[Data supplied start]
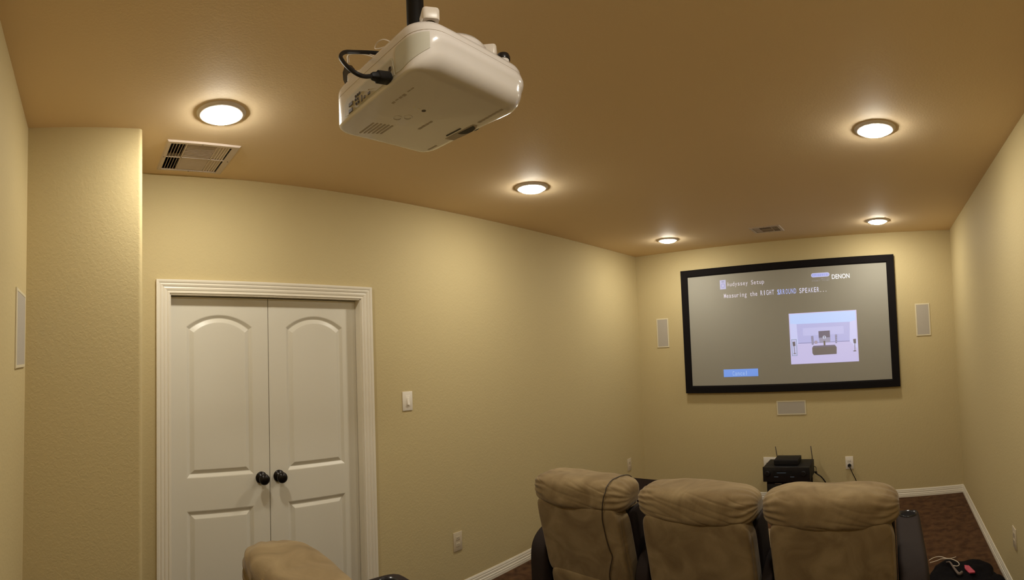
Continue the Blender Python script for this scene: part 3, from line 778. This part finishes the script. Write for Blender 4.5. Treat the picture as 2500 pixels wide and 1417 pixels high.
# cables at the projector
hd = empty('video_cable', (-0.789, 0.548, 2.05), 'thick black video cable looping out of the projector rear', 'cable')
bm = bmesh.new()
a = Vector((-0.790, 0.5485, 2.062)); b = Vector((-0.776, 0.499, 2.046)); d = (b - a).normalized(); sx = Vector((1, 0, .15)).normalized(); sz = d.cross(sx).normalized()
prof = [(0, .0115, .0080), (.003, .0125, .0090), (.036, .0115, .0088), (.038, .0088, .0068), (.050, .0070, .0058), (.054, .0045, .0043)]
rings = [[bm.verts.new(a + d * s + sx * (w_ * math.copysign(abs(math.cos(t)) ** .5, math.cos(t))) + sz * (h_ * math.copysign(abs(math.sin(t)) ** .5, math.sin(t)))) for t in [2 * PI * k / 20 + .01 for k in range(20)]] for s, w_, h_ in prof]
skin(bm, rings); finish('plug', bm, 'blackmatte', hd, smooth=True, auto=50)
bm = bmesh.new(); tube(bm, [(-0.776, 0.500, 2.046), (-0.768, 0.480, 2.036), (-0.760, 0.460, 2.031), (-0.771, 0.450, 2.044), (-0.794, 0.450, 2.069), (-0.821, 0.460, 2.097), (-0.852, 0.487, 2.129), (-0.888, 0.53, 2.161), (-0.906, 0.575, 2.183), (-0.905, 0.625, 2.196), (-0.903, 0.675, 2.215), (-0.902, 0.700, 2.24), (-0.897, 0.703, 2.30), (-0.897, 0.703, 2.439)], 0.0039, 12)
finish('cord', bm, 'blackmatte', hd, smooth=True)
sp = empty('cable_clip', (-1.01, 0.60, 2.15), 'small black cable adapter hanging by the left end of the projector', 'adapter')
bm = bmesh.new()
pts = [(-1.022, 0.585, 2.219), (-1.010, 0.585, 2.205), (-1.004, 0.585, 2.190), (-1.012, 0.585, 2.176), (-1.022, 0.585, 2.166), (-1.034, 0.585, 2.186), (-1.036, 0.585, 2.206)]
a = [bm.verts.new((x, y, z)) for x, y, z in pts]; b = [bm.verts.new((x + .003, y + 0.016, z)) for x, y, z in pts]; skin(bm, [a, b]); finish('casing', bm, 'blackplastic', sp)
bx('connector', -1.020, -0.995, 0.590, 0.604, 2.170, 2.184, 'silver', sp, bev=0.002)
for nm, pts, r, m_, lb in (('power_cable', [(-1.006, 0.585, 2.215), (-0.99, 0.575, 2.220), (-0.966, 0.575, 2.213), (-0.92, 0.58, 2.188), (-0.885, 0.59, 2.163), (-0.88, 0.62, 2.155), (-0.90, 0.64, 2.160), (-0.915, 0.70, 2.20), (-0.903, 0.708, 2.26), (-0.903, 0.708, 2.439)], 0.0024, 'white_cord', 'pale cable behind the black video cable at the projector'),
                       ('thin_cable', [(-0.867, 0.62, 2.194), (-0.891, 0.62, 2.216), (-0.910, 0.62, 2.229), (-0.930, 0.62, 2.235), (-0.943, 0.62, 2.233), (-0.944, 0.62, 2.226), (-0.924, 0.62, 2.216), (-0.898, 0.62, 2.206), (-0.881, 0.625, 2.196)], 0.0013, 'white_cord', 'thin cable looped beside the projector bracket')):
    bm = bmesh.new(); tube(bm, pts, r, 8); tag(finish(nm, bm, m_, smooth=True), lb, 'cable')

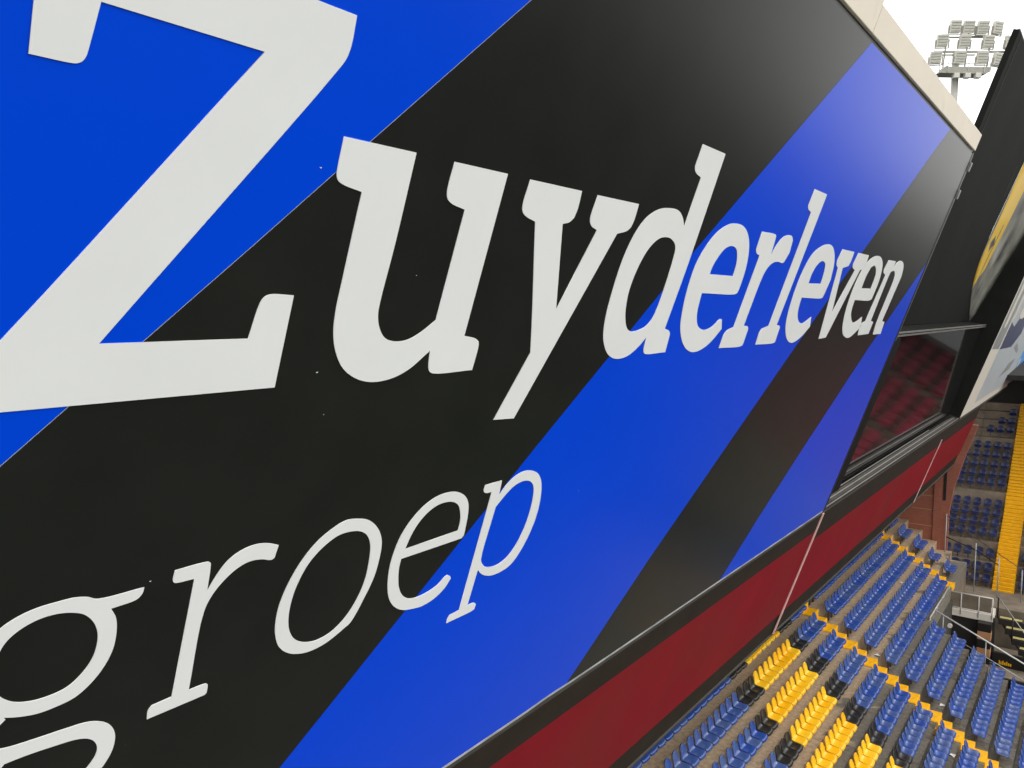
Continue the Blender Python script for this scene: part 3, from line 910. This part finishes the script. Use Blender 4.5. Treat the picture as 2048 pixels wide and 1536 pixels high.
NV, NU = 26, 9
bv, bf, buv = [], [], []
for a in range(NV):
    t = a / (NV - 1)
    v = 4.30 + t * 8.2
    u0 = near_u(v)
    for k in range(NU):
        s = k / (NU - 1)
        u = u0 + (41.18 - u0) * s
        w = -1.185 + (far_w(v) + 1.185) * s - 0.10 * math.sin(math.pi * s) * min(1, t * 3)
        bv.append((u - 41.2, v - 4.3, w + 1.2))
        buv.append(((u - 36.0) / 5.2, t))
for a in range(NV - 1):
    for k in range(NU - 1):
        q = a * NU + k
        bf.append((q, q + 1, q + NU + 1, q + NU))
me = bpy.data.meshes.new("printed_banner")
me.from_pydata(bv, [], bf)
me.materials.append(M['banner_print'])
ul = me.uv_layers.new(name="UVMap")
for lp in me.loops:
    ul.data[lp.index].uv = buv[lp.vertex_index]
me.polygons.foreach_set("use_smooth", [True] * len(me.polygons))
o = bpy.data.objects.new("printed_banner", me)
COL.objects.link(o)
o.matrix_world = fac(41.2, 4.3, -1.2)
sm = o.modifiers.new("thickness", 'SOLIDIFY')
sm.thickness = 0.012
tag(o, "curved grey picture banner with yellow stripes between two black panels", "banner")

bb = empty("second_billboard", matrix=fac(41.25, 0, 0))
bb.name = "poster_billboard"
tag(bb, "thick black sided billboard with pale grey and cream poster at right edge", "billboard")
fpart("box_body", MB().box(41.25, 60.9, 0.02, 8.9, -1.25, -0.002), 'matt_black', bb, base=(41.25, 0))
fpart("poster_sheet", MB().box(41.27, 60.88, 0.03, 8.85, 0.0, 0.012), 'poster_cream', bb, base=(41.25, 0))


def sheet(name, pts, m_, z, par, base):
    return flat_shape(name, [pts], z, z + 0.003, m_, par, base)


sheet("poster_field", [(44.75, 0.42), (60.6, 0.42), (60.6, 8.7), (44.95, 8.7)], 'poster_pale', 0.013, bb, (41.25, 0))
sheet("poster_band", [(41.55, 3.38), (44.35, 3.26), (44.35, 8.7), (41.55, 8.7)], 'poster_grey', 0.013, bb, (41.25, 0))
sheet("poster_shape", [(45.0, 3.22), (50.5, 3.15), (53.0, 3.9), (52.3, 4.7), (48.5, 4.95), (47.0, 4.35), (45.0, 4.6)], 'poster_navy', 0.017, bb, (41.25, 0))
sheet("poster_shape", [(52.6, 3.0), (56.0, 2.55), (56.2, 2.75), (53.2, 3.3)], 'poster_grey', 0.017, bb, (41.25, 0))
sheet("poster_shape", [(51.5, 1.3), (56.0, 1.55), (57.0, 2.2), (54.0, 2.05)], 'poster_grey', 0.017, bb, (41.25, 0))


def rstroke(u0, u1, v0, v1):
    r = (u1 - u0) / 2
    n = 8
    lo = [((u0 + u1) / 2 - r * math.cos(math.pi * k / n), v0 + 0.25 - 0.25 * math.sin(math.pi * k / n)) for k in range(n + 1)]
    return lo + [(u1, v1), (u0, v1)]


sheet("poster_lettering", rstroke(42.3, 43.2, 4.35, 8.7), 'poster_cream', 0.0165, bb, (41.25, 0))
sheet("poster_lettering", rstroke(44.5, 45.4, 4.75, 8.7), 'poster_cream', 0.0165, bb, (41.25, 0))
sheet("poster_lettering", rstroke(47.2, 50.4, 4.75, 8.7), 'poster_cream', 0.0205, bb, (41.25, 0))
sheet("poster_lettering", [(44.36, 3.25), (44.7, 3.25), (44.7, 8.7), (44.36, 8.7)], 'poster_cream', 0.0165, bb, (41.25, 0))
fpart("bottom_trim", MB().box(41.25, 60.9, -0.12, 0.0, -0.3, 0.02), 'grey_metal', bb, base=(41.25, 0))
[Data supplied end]
[Data supplied start]
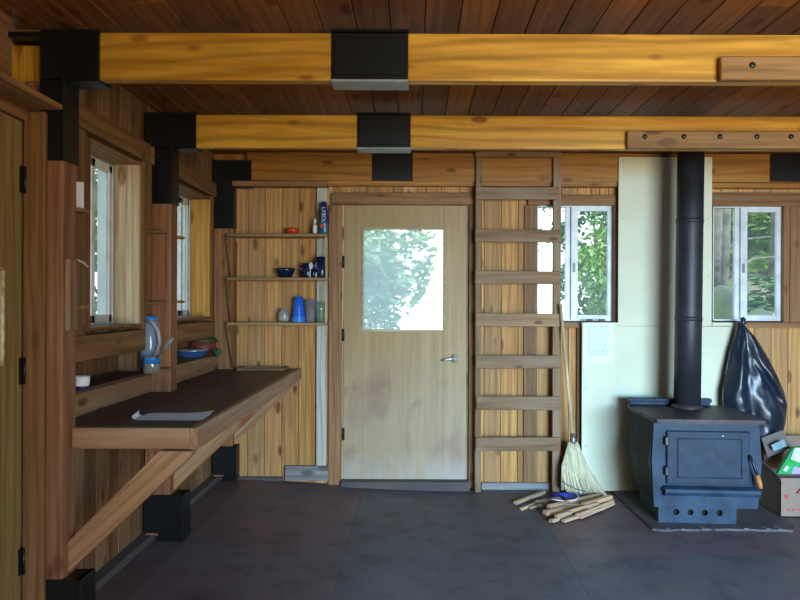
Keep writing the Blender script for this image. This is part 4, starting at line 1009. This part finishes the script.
[Data supplied end]
[Data supplied start]
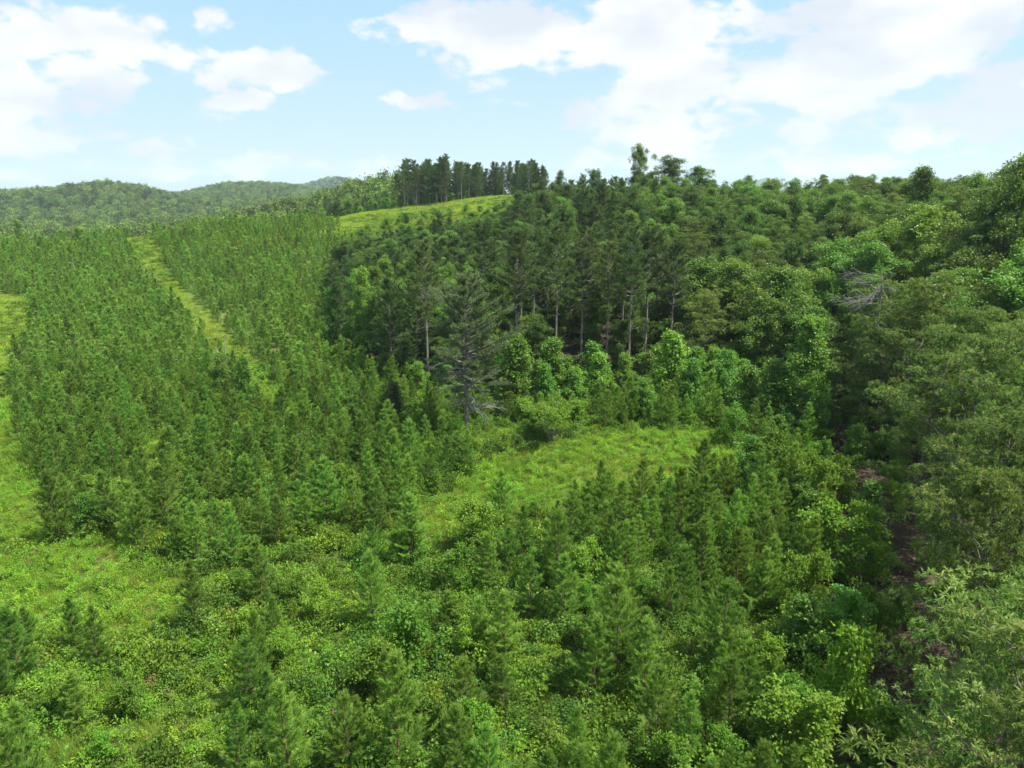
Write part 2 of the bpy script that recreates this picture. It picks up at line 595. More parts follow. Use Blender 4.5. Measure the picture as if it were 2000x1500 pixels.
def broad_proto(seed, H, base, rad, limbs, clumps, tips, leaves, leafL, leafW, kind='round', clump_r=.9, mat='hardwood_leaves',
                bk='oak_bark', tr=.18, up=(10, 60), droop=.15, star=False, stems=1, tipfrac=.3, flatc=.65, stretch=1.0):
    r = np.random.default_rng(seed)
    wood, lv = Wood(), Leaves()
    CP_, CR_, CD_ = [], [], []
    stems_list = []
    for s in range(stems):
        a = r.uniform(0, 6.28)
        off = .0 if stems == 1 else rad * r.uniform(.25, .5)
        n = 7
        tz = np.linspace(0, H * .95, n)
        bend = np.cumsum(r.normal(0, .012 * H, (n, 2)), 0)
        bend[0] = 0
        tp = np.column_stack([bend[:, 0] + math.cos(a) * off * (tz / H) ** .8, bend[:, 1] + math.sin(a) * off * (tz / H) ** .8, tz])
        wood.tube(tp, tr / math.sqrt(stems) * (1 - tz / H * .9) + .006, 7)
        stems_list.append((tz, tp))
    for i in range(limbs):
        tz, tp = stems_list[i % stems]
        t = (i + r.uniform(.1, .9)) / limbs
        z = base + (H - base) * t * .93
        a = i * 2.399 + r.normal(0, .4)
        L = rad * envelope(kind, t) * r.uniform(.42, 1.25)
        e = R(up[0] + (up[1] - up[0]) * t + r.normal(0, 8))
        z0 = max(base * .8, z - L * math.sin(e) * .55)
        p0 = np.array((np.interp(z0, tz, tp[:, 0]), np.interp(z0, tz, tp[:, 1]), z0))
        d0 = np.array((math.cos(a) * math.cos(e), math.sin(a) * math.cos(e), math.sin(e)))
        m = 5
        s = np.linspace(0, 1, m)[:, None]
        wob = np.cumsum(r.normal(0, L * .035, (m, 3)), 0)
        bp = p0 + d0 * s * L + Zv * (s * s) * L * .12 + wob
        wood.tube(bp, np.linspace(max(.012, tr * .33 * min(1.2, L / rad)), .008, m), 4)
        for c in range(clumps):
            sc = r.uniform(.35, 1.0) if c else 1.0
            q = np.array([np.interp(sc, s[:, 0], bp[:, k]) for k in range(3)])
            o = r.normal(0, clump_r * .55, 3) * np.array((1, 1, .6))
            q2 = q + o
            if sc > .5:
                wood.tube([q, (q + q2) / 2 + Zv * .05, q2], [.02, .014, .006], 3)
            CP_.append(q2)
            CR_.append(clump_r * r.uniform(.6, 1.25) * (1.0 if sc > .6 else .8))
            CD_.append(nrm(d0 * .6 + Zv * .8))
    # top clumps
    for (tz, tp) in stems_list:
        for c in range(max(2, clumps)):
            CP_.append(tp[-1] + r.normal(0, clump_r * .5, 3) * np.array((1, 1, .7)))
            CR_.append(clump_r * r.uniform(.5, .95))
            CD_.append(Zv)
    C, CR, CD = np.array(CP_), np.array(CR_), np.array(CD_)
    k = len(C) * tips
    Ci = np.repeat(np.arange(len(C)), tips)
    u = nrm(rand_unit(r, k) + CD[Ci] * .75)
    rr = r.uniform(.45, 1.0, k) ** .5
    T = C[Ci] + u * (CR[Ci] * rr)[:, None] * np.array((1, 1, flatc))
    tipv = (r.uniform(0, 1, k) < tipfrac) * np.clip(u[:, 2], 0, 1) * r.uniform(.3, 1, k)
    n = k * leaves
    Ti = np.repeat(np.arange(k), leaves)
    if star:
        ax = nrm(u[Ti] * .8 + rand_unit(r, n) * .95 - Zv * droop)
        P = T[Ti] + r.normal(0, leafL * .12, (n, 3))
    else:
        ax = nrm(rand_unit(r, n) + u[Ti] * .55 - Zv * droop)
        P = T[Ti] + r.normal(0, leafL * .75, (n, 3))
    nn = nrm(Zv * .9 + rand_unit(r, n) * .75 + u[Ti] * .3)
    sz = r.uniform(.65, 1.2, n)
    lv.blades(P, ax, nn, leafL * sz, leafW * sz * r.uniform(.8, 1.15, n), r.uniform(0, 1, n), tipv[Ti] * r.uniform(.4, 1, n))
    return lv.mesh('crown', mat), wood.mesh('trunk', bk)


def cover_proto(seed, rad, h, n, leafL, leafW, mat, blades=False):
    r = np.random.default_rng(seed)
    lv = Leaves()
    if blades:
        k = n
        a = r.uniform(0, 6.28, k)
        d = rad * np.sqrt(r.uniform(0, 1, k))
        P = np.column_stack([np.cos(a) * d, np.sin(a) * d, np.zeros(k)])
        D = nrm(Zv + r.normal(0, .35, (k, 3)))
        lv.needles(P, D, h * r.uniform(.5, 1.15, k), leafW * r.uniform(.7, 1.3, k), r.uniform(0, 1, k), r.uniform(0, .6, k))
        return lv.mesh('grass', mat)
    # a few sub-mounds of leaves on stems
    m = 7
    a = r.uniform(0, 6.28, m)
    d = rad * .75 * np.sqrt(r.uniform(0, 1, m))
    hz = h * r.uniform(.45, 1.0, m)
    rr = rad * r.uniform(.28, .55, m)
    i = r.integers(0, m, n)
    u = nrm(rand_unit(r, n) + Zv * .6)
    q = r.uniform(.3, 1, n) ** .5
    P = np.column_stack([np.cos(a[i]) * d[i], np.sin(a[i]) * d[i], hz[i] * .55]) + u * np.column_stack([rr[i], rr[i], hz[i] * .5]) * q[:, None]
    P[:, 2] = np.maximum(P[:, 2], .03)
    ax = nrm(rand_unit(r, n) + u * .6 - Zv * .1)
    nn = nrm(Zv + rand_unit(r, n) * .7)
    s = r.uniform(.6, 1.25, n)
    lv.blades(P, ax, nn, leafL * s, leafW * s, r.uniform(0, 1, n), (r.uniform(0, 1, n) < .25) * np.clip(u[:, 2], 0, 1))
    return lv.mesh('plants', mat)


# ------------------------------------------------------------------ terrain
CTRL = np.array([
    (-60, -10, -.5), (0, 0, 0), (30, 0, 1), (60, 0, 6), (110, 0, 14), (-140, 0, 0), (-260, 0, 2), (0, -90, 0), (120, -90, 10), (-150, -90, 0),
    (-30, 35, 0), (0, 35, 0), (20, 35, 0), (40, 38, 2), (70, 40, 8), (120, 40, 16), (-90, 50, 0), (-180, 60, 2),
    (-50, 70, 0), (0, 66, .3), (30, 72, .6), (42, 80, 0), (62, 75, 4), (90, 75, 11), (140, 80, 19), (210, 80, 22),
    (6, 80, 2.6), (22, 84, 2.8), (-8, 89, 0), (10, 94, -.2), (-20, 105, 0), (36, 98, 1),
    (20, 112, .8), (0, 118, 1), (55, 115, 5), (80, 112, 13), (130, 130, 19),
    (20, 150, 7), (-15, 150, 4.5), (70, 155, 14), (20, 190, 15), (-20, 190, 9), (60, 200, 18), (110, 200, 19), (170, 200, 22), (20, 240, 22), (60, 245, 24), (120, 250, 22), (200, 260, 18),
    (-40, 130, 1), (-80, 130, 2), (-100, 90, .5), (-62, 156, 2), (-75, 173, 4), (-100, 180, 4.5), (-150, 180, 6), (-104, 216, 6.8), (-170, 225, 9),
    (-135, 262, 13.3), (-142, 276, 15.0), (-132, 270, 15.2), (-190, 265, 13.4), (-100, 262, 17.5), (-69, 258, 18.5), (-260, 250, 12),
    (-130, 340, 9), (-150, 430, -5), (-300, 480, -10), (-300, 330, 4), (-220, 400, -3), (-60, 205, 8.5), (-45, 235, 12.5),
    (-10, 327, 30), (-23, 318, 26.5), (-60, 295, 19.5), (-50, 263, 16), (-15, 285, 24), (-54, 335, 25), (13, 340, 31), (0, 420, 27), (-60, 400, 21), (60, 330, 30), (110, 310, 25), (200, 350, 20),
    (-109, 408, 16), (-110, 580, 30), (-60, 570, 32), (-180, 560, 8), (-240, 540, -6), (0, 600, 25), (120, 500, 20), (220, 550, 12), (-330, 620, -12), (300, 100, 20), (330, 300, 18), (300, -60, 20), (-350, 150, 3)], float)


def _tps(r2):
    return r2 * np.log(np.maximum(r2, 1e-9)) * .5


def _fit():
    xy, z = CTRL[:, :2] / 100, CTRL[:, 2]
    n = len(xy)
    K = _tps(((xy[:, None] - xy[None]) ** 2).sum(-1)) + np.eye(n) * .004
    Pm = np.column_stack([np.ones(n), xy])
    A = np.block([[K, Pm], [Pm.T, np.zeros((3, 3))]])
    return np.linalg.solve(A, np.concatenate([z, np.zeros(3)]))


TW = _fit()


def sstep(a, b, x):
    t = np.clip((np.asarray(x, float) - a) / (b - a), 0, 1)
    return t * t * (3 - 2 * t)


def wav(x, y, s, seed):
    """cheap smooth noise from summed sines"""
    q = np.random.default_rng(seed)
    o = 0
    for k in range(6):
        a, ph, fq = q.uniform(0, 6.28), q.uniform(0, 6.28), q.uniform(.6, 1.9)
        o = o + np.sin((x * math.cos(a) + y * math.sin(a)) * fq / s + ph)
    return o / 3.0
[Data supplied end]
Exercise description — Of the lines above, extract only those from the line with "1536 pixels high." to the line with "return flat_shape(name, [pts], z, z", both included, exactly as written.

Result of the exercise —
Continue the Blender Python script for this scene: part 3, from line 910. This part finishes the script. Use Blender 4.5. Treat the picture as 2048 pixels wide and 1536 pixels high.
NV, NU = 26, 9
bv, bf, buv = [], [], []
for a in range(NV):
    t = a / (NV - 1)
    v = 4.30 + t * 8.2
    u0 = near_u(v)
    for k in range(NU):
        s = k / (NU - 1)
        u = u0 + (41.18 - u0) * s
        w = -1.185 + (far_w(v) + 1.185) * s - 0.10 * math.sin(math.pi * s) * min(1, t * 3)
        bv.append((u - 41.2, v - 4.3, w + 1.2))
        buv.append(((u - 36.0) / 5.2, t))
for a in range(NV - 1):
    for k in range(NU - 1):
        q = a * NU + k
        bf.append((q, q + 1, q + NU + 1, q + NU))
me = bpy.data.meshes.new("printed_banner")
me.from_pydata(bv, [], bf)
me.materials.append(M['banner_print'])
ul = me.uv_layers.new(name="UVMap")
for lp in me.loops:
    ul.data[lp.index].uv = buv[lp.vertex_index]
me.polygons.foreach_set("use_smooth", [True] * len(me.polygons))
o = bpy.data.objects.new("printed_banner", me)
COL.objects.link(o)
o.matrix_world = fac(41.2, 4.3, -1.2)
sm = o.modifiers.new("thickness", 'SOLIDIFY')
sm.thickness = 0.012
tag(o, "curved grey picture banner with yellow stripes between two black panels", "banner")

bb = empty("second_billboard", matrix=fac(41.25, 0, 0))
bb.name = "poster_billboard"
tag(bb, "thick black sided billboard with pale grey and cream poster at right edge", "billboard")
fpart("box_body", MB().box(41.25, 60.9, 0.02, 8.9, -1.25, -0.002), 'matt_black', bb, base=(41.25, 0))
fpart("poster_sheet", MB().box(41.27, 60.88, 0.03, 8.85, 0.0, 0.012), 'poster_cream', bb, base=(41.25, 0))


def sheet(name, pts, m_, z, par, base):
    return flat_shape(name, [pts], z, z + 0.003, m_, par, base)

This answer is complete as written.